Kentavious Caldwell-Pope is practicing and playing with the Lakers while serving a 25-day jail sentence

Kentavious Caldwell-Pope is practicing and playing with the Lakers while serving a 25-day jail sentence
Lakers guard Kentavious Caldwell-Pope will miss games in Houston and Minneapolis while serving a 25-day jail sentence at the Seal Beach Detention Center. (Kyusung Gong / Associated Press)

Lakers guard Kentavious Caldwell-Pope is serving a 25-day jail sentence after pleading guilty on Dec. 13 to a probation violation he committed this summer.

Caldwell-Pope failed to comply with a Michigan court's drug and alcohol screening order — part of a 12-month probation — according to the prosecutor's office in Auburn Hills, Mich., where the Lakers player was stopped on suspicion of driving under the influence on March 29.


The 24-year-old is serving his sentence in the Seal Beach Police Department Detention Center and, under a work-release program, is being allowed to leave the facility for games and practices, according to court and jail officials and court documents.

Caldwell-Pope is not allowed to leave the state, which will result in missed games in Houston and Minneapolis. He is expected to be at the Lakers game against the Warriors in Oakland on Friday.

The Lakers declined to comment on the situation, referring The Times to a statement they released Saturday.

"This is a legal matter, stemming from an incident that occurred last season while Kentavious was a member of another NBA team," the statement read. "The Los Angeles Lakers are abiding by the terms of a program for Kentavious that were established for him by a court in the state of Michigan. As such, we will have no further comment at this time."

Neither Caldwell-Pope's agent nor his attorney could be immediately reached for comment.

"It has been very disappointing to me as well, as far as my teammates, I feel like I let them down as well, my coaches, the organization," Caldwell-Pope said on Saturday after a Lakers practice. "I just have to deal with this legal situation that came with it."

Court records show Caldwell-Pope must wear a GPS monitor outside the detention facility. When he returns from games or practices, he must submit to a breath test.

According to court documents, should Caldwell-Pope violate any of the terms of the agreement, he will be sentenced to 93 days in Oakland County Jail.

The March arrest occurred while he was playing for Detroit hours after the Pistons lost to the Miami Heat.

As part of his bond, he was required to refrain from alcohol and controlled substances and submit to and pay for random drug testing. Court records show Caldwell-Pope missed several drug and alcohol screenings, which affected his sentence.

He pleaded guilty to a misdemeanor charge of allowing a person to operate his vehicle under the influence. Judge Julie Nicholson sentenced him to 12 months' probation on June 14 with many of the same conditions. He also was barred from leaving Michigan without permission from the court.

He then received permission to travel for free agency and to his home state of Georgia.

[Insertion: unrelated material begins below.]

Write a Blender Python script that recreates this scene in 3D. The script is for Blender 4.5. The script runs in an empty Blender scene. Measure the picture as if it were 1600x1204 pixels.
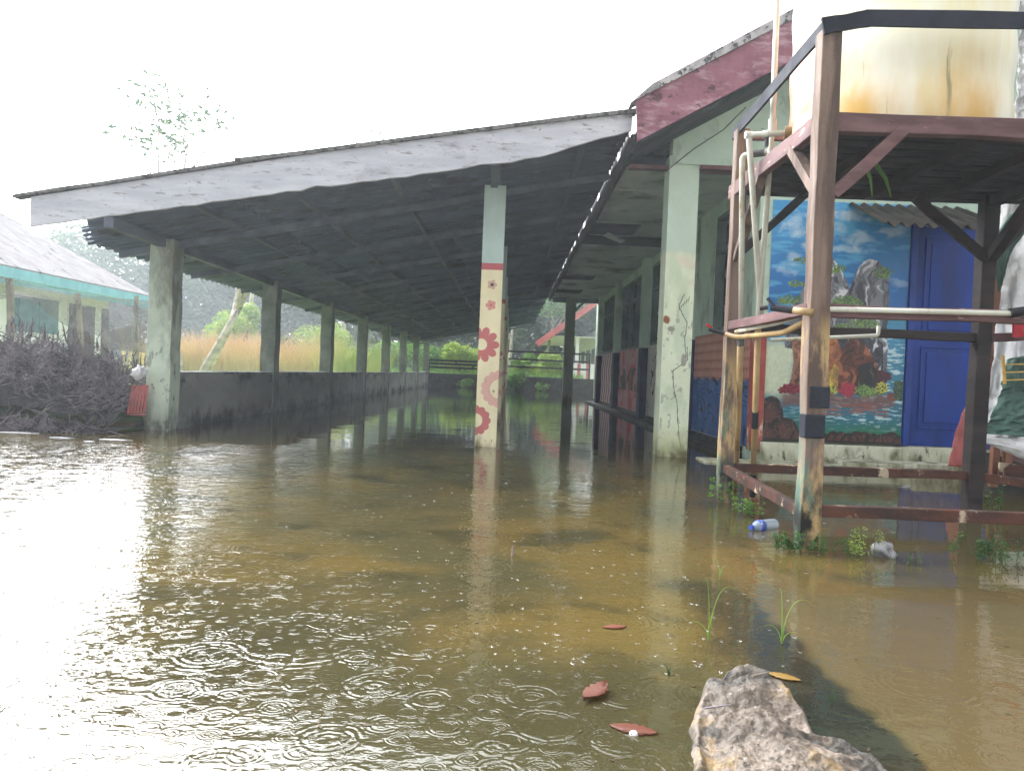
import bpy, bmesh, math, random
import numpy as np
from mathutils import Vector, Matrix, noise as mnoise
random.seed(7); rng = np.random.default_rng(7)
R = math.radians
scene = bpy.context.scene
C = scene.collection
# ------------------------------------------------------------ camera
H = 0.78            # eye height over the flood water (water surface is z = 0)
FPX = 1203.0
CAMROT = Matrix.Rotation(R(-0.18), 3, 'Z') @ Matrix.Rotation(R(90 - 1.0), 3, 'X') @ Matrix.Rotation(R(2.3), 3, 'Z')
cd = bpy.data.cameras.new('camera'); cam = bpy.data.objects.new('camera', cd); C.objects.link(cam)
cd.sensor_width = 36; cd.lens = 36 * FPX / 1600; cd.clip_start = 0.05; cd.clip_end = 1000
cam.location = (0, 0, H); cam.rotation_euler = CAMROT.to_euler()
scene.camera = cam
# ------------------------------------------------------------ light
SUN_EL, SUN_AZ = R(38), R(-42)
world = bpy.data.worlds.new('World'); scene.world = world; world.use_nodes = True
wn = world.node_tree.nodes; wl = world.node_tree.links; wn.clear()
sky = wn.new('ShaderNodeTexSky'); sky.sky_type = 'NISHITA'; sky.sun_disc = False
sky.sun_elevation = SUN_EL; sky.sun_rotation = SUN_AZ; sky.dust_density = 6; sky.air_density = 1.5
hs = wn.new('ShaderNodeHueSaturation'); hs.inputs['Saturation'].default_value = 0.15
bg = wn.new('ShaderNodeBackground'); bg.inputs['Strength'].default_value = 0.15
wo = wn.new('ShaderNodeOutputWorld')
# cloud deck: even white, much brighter where the hidden sun stands (ahead, to the left)
tc = wn.new('ShaderNodeTexCoord'); dp_ = wn.new('ShaderNodeVectorMath'); dp_.operation = 'DOT_PRODUCT'
wl.new(tc.outputs['Generated'], dp_.inputs[0]); ga, ge = R(-40), R(25); dp_.inputs[1].default_value = (math.sin(ga) * math.cos(ge), math.cos(ga) * math.cos(ge), math.sin(ge))
mx0 = wn.new('ShaderNodeMath'); mx0.operation = 'MAXIMUM'; wl.new(dp_.outputs['Value'], mx0.inputs[0]); mx0.inputs[1].default_value = 0
pw = wn.new('ShaderNodeMath'); pw.operation = 'POWER'; wl.new(mx0.outputs[0], pw.inputs[0]); pw.inputs[1].default_value = 6
ml = wn.new('ShaderNodeMath'); ml.operation = 'MULTIPLY_ADD'; wl.new(pw.outputs[0], ml.inputs[0]); ml.inputs[1].default_value = 74; ml.inputs[2].default_value = 3.5
cv = wn.new('ShaderNodeVectorMath'); cv.operation = 'SCALE'; cv.inputs[0].default_value = (.96, .985, 1.0); wl.new(ml.outputs[0], cv.inputs['Scale'])
mxw = wn.new('ShaderNodeMix'); mxw.data_type = 'RGBA'; mxw.inputs[0].default_value = .75
wl.new(sky.outputs[0], hs.inputs['Color']); wl.new(hs.outputs[0], mxw.inputs[6]); wl.new(cv.outputs[0], mxw.inputs[7]); wl.new(mxw.outputs[2], bg.inputs[0]); wl.new(bg.outputs[0], wo.inputs[0])
sd = bpy.data.lights.new('sun', 'SUN'); sd.energy = 0.6; sd.angle = R(40); sd.color = (1, 0.97, 0.92)
sun = bpy.data.objects.new('sun', sd); C.objects.link(sun)
sdir = Vector((math.sin(SUN_AZ) * math.cos(SUN_EL), math.cos(SUN_AZ) * math.cos(SUN_EL), math.sin(SUN_EL)))
sun.rotation_euler = sdir.to_track_quat('Z', 'Y').to_euler()
scene.view_settings.view_transform = 'Standard'; scene.view_settings.look = 'None'
scene.view_settings.gamma = 1; scene.view_settings.exposure = 1.53
scene.cycles.max_bounces = 8; scene.cycles.transparent_max_bounces = 16; scene.cycles.volume_bounces = 0

# ------------------------------------------------------------ helpers
def ray(px, py):
    return CAMROT @ Vector(((px - 800) / FPX, -(py - 602) / FPX, -1))
def at(px, py, Y):
    d = ray(px, py); return Vector((0, 0, H)) + d * (Y / d.y)
def onz(px, py, z=0.0):
    d = ray(px, py); return Vector((0, 0, H)) + d * ((z - H) / d.z)
def atx(px, py, X):
    d = ray(px, py); return Vector((0, 0, H)) + d * (X / d.x)
def S(r, g, b, k=1.0):
    f = lambda c: ((c / 255 + 0.055) / 1.055) ** 2.4 if c > 10 else c / 255 / 12.92
    return (f(r) * k, f(g) * k, f(b) * k)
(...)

The Lakers signed him in July to a one-year deal worth $18 million, and he was allowed to travel as needed to play for the Lakers.

Caldwell-Pope was suspended for the first two games of the season under the league's substance abuse policy. He played in the Lakers' next 24 games, unencumbered by travel restrictions. He scored 24 points in New York on Dec. 12, then flew to Michigan for a hearing. There, Caldwell-Pope was sentenced to 25 days in the Oakland County Jail, according to court documents and officials.

Caldwell-Pope filed an emergency petition Dec. 14 to serve his sentence at the Seal Beach Detention Center. The petition was approved the same day.


The Seal Beach facility is a pay-to-stay operation that has a reputation as a refuge for wealthy offenders. In March, The Times reported that the facility generated more revenue than any other jail in Los Angeles or Orange counties. The majority of its inmates are serving time for driving under the influence and related offenses.

The facility costs $120 dollars a day for those who are in the work release program, and $100 a day for those who are not.